I rolled my eyes. “I can see the headline now. Grad student eats research subjects.”

He pulled the dead ptarmigan’s neck through his belt so his hands were free to grab the ski poles.

“So why don’t pigeon legs freeze?” I asked curiously.

“Read my thesis,” Per laughed. “When it’s done.” 

I expected to feel remorse when I finally shot my first ptarmigan, but I didn’t. I had worked hard for that bird; that one bird from that one flock among dozens of flocks on dozens of mountains. Even though I had the shotgun, the odds were in their favor. Those birds were built for arctic survival—I was not. I was dependent on layers of clothing, limited energy, and a fickle truck that didn’t always want to start after being parked in freezing temperatures all day. I was a feeble intruder in the landscape those birds inhabited so effortlessly. 

As winter wore on, I kept delaying making plane reservations and kept skiing after ptarmigan.  No matter how tired and cold I got, there was a thermos of tepid coffee laced with brandy awaiting us at the truck; a warm woodstove and hot shower back at the house. There was sauteed ptarmigan and brown rice for dinner; then the delicious friction of our bodies under the down quilt at bedtime. 

Wickersham Dome in the White Mountains was one of our favorite places to go. The climb up the mountain on skis was challenging and the descent brutal. Per taught me to climb with my skis splayed outwards in a “V” and my weight on the inner edges. If my skis crossed in back, my forward momentum abruptly stopped and it was hard to get untangled without falling or sliding backwards. 

Coming down Wickersham at the end of the day was an adrenaline rush, a race against the growing darkness on legs grown tired and wobbly.
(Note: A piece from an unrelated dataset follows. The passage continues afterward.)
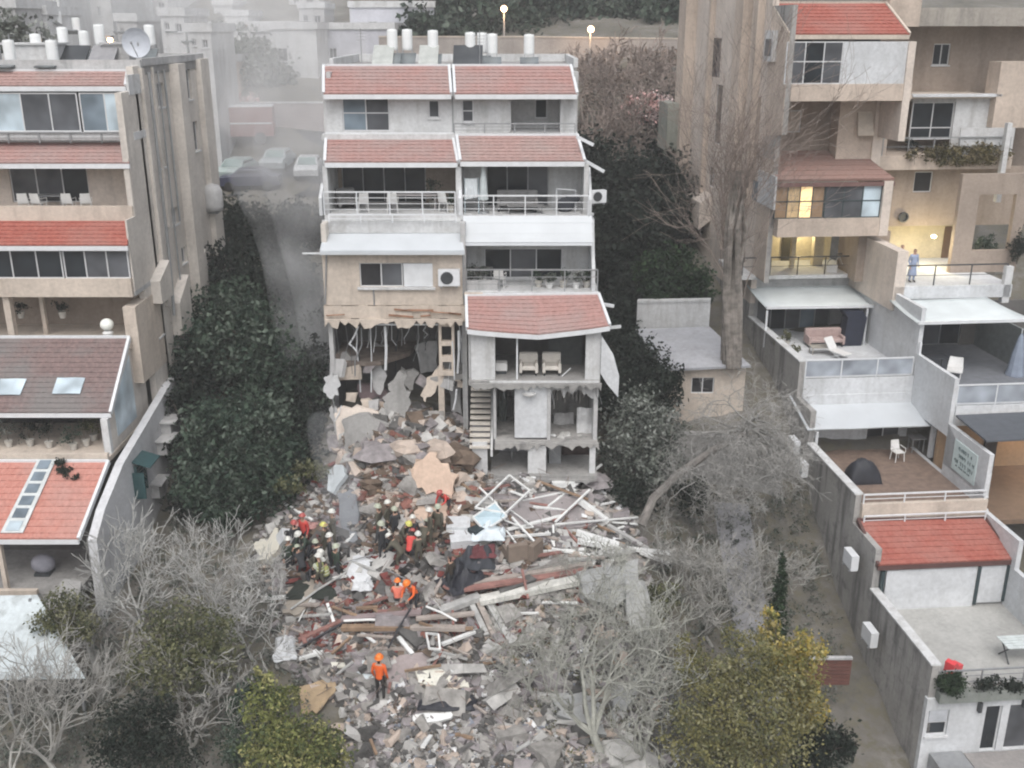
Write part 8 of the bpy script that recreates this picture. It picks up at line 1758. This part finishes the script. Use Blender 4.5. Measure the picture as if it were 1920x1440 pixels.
# scattered planks, one by one
GP = 'loose planks scattered over the rubble'
rr_ = random.Random(21); k = 0
spots = [(560, 960), (600, 935), (655, 1010), (690, 1065), (730, 1075), (720, 905), (745, 940), (735, 925), (870, 940), (900, 915), (1000, 900), (1010, 945), (1060, 960), (1070, 1035), (1120, 1045), (1020, 1040), (760, 1100), (700, 1140), (620, 1150), (600, 1230), (640, 1210), (690, 1195), (760, 1210), (820, 1235), (860, 1220), (730, 1290), (940, 1240), (980, 1150), (1000, 1110), (1050, 1130), (900, 1330), (960, 1300), (700, 1400), (800, 1390), (620, 1085), (520, 1120), (550, 1180), (1150, 1230), (1100, 1250), (870, 1380), (980, 1400)]
nm = {id(WB): 'white', id(GB): 'grey', id(WD): 'weathered', id(RB): 'reddish', id(BB): 'brown'}
spots += [(rr_.uniform(880, 1180), rr_.uniform(905, 1110)) for _ in range(46)] + [(rr_.uniform(560, 900), rr_.uniform(1100, 1260)) for _ in range(22)]
near_ = lambda x, y: ('near the top' if y < 980 else 'in the upper middle' if y < 1090 else 'in the middle' if y < 1200 else 'in the lower part' if y < 1320 else 'at the bottom') + (' left' if x < 680 else ' centre-left' if x < 800 else ' centre' if x < 920 else ' centre-right' if x < 1040 else ' right')
for x, y in spots:
    mt = rr_.choice([WB, GB, WD, RB, BB, WB]); a_ = rr_.uniform(0, math.pi); ln = rr_.uniform(16, 60 if x > 880 and y < 1110 else 38); a_ = a_ if k < 41 else rr_.gauss(.1, .5) if rr_.random() < .6 else a_; k += 1
    lay('loose_plank', '%s loose plank %s of the rubble, about %d degrees askew' % (nm[id(mt)], near_(x, y), int(math.degrees(a_)) % 180), 'plank', x - ln * math.cos(a_), y - ln * .6 * math.sin(a_), x + ln * math.cos(a_), y + ln * .6 * math.sin(a_), rr_.uniform(.07, .18), rr_.uniform(.04, .1), mt, rr_.uniform(.1, .45), rr_.uniform(.1, .45), GP)

# reinforcing bars and wires sticking out of the heap
rr_ = random.Random(31); mb = MB()
for i in range(150):
    px, py = rr_.uniform(540, 1220), rr_.uniform(860, 1400)
    if not inpoly(px, py, allp): continue
    p = gp(px, py, 0); q = p + Vector((rr_.uniform(-.5, .5), rr_.uniform(-.5, .5), rr_.uniform(.2, .9))); e = q + Vector((rr_.uniform(-.6, .6), rr_.uniform(-.6, .3), rr_.uniform(-.4, .3)))
    mb.tube([p, p.lerp(q, .5) + Vector((rr_.uniform(-.1, .1), 0, .1)), q, e], .012, 4, cap=False)
tag(solo('bent_wires', mb, plain('rusty_wire', (.16, .12, .10), .8), 'tangle of bent wires and bars sticking out of the rubble', 'wire'), kind='stuff')
# things left in the torn rooms
def roomcl(name, label, cat, px, py, H, w, h, mat, seed):
    p = at(px, py, H); mb = MB(); mb.sheet((-w / 2, 0, 0), (w / 2, 0, 0), (w / 2, .15, h), (-w / 2, .15, h), 10, 10, lambda a, b: .18 * noise.noise(Vector((a * 3, b * 3, seed))), .03); mb.v = [tuple(Vector(v) + p) for v in mb.v]; return solo(name, mb, mat, label, cat)
roomcl('curtain', 'torn pale curtain hanging at the right side of the torn room', 'curtain', 1100, 826, 42.2, .9, 1.5, WHITE, 11)
roomcl('curtain', 'grey-green torn curtain beside the staircase', 'curtain', 943, 800, 43.6, .35, 1.6, plain('grey_green_cloth', (.16, .18, .17), .9), 12)
roomcl('mattress', 'pale arched headboard leaning in the torn room', 'headboard', 1057, 815, 43.2, .9, 1.0, GREYW, 13)
for i, (px, py, H, s_) in enumerate(((1045, 826, 42.4, .35), (1060, 826, 42.0, .45), (1075, 826, 42.3, .4), (1085, 826, 41.9, .3), (1035, 826, 41.9, .3), (1052, 826, 41.7, .25))):
    p = at(px, py, H); mb = MB(); mb.ball((0, 0, s_ * .4), s_ * .6, 0, 8, 6, (1.2, 1, .8)); mb.v = [tuple(Vector(v) * (1 + .4 * noise.noise(Vector(v) * 4 + Vector((i * 5, 0, 0)))) + p) for v in mb.v]
    solo('debris_lump', mb, c2 if i % 2 else c7, ['pale lump at the back left of the torn room', 'largest pale lump in the torn room', 'pale lump right of the largest in the torn room', 'pale lump nearest the curtain in the torn room', 'lump by the white partition in the torn room', 'small lump at the floor edge of the torn room'][i], 'lump', 'plaster lumps on the torn room floor')
for i, (px, py) in enumerate(((632, 690), (655, 700), (690, 690), (840, 720), (865, 720), (850, 790), (700, 760), (660, 745), (800, 720))):
    p = at(px, py, 43.6 + .3 * (i % 3)); mb = MB(); rng = np.random.default_rng(i + 500)
    mb.obox((0, 0, 0), (rng.uniform(.3, .9), .12, rng.uniform(.25, .8)), Matrix.Rotation(rng.uniform(-.7, .7), 3, 'Y') @ Matrix.Rotation(rng.uniform(-.4, .4), 3, 'X'), 0, .18, random.Random(i)); mb.v = [tuple(Vector(v) + p) for v in mb.v]
    solo('hanging_fragment', mb, (GREYW, CREAM, c4)[i % 3], '%s wall fragment caught in the blown-out rooms, %s' % (('greyish', 'cream', 'mauve')[i % 3], ['far left', 'left of the floor remnant', 'under the floor remnant', 'beside the shelves', 'right of the shelves', 'near the stair', 'behind the tall slab', 'low on the left', 'behind the cream slab'][i]), 'fragment', 'fragments hanging in the blown-out rooms')
# ================================================================= AIR
def volume(name, col, dens, noisy=0.0, scale=.35, fade=None):
    m = bpy.data.materials.new(name); m.use_nodes = True; nt = m.node_tree; nt.nodes.clear()
    o = nt.nodes.new('ShaderNodeOutputMaterial'); v = nt.nodes.new('ShaderNodeVolumePrincipled')
    v.inputs['Color'].default_value = (*col, 1); v.inputs['Density'].default_value = dens; v.inputs['Anisotropy'].default_value = 0
    if noisy:
        tc = coords(nt, (1, 1, .55)); f = ns(nt, tc, scale, 2, .5)
        r = ramp(nt, f, [(.37, (0, 0, 0)), (.66, (1, 1, 1))]); k = N(nt, 'ShaderNodeMath', operation='MULTIPLY'); k.inputs[1].default_value = dens
        L(nt, r, k.inputs[0]); out = k.outputs[0]
        if fade:   # the smoke thins out as it rises
            sx = N(nt, 'ShaderNodeSeparateXYZ'); tz = N(nt, 'ShaderNodeTexCoord'); L(nt, tz.outputs['Object'], sx.inputs[0])
            mr = N(nt, 'ShaderNodeMapRange'); mr.interpolation_type = 'SMOOTHSTEP'; L(nt, sx.outputs['Z'], mr.inputs['Value'])
            for i_, v_ in ((1, fade[0]), (2, fade[1]), (3, 1.0), (4, 0.0)): mr.inputs[i_].default_value = v_
            k3 = N(nt, 'ShaderNodeMath', operation='MULTIPLY'); L(nt, out, k3.inputs[0]); L(nt, mr.outputs[0], k3.inputs[1]); out = k3.outputs[0]
        L(nt, out, v.inputs['Density'])
    L(nt, v.outputs[0], o.inputs['Volume']); return m
def smoke(name, label, pts, mat, seed):
    """one closed lumpy plume: a skin of lobes around a path"""
    mb = MB(); n = 14; vs = []; fs = []
    for i, (x, y, z, r) in enumerate(pts):
        for k in range(n):
            a = 2 * math.pi * k / n; rr = r * (1 + .5 * noise.noise(Vector((math.cos(a) * 1.5, math.sin(a) * 1.5, i * .9 + seed))))
            vs.append((x + rr * math.cos(a), y + rr * math.sin(a) * .8, z))
    for i in range(len(pts) - 1):
        for k in range(n): a = i * n + k; b = i * n + (k + 1) % n; fs.append((a, b, b + n, a + n))
    fs.append(tuple(reversed(range(n)))); fs.append(tuple(range((len(pts) - 1) * n, len(pts) * n))); mb.add(vs, fs)
    o = solo(name, mb, mat, label, 'smoke', kind='stuff')
    s_ = o.modifiers.new('smooth', 'SUBSURF'); s_.levels = 2; s_.render_levels = 2
    return o
def wp(px, py, H, r): p = at(px, py, H); return (p.x, p.y, p.z, r)
PL = [wp(606, 900, 43, .4), wp(596, 820, 45, 1.0), wp(585, 700, 47.5, 1.5), wp(575, 560, 50, 2.1), wp(560, 440, 53.5, 3.0), wp(548, 340, 58, 4.0), wp(540, 270, 62, 4.6), wp(535, 190, 65, 4.4), wp(530, 110, 67, 3.0), wp(528, 60, 68, 1.0)]
smoke('smoke', 'grey smoke rising in the alley between the left and middle blocks', PL, volume('grey_smoke', (.95, .965, .985), .22, 1, .3, (9, 19)), 1)
smoke('smoke', 'denser core of the grey smoke hugging the left wall of the middle block', [(x + .4, y, z, r * .6) for x, y, z, r in PL[1:-2]], volume('core_smoke', (.95, .965, .985), .34, 1, .35, (7, 16)), 2.5)
smoke('smoke', 'pale upper plume spreading over the road and pink wall', [wp(540, 300, 60, 2), wp(530, 240, 66, 5), wp(510, 120, 73, 7), wp(480, 20, 78, 9), wp(450, -60, 82, 9), wp(440, -110, 84, 4)], volume('upper_smoke', (.98, .985, .99), .10, 1, .2), 5)
smoke('smoke', 'thin bluish smoke drifting over the blue-grey slab of the rubble', [wp(655, 1045, 36.5, .2), wp(650, 1000, 37, .6), wp(640, 930, 38, .9), wp(615, 850, 40, 1.0), wp(600, 790, 42, .8), wp(600, 770, 42, .3)], volume('thin_smoke', (.90, .93, .97), .20), 2)
smoke('smoke', 'white smoke spread across the houses at the top left', [wp(150, 150, 68, 3), wp(140, 110, 70, 8), wp(160, 40, 74, 12), wp(200, -40, 78, 13), wp(220, -90, 80, 6)], volume('white_smoke', (.985, .99, .99), .03, 1, .12), 3)
hz = MB(); hz.box(-420, 420, -6, 900, -60, 190)
tag(hz.build('haze', volume('pale_haze', (.97, .98, .99), .0009)), kind='stuff')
To break the speed of descent, I learned to lean forward and point the tips of my skis toward each other in a snowplow maneuver while crouching low and tucking my poles behind me so they didn’t snag on the thick brush. Per said it was to lower my center of gravity. I thought it was so I didn’t have so far to fall. And fall I did. No sooner did I think Wow, I got this—than splat! I was lucky to escape with only bruises. 

We skied where there were no roads, only endless snow-crusted spruce-covered mountains and a vivid blue sky at noon that faded three hours later to alpenglow, the soft violets and pinks of sunset in the far north. Ice crystals glittered in the sun like fairy dust, the vast stillness broken only by the raucous caws of ravens playing in the frigid air. And of course, there was always Per waiting for me at the top, his eyelashes fringed with ice like lace, his grin the only slice of exposed skin in a face otherwise encased in muffler and hat. If I placed my skis just so between his, we could kiss.

Alaska etched itself first on my heart, then deep in my bones. Per may have given me skis—but Alaska gave me wings.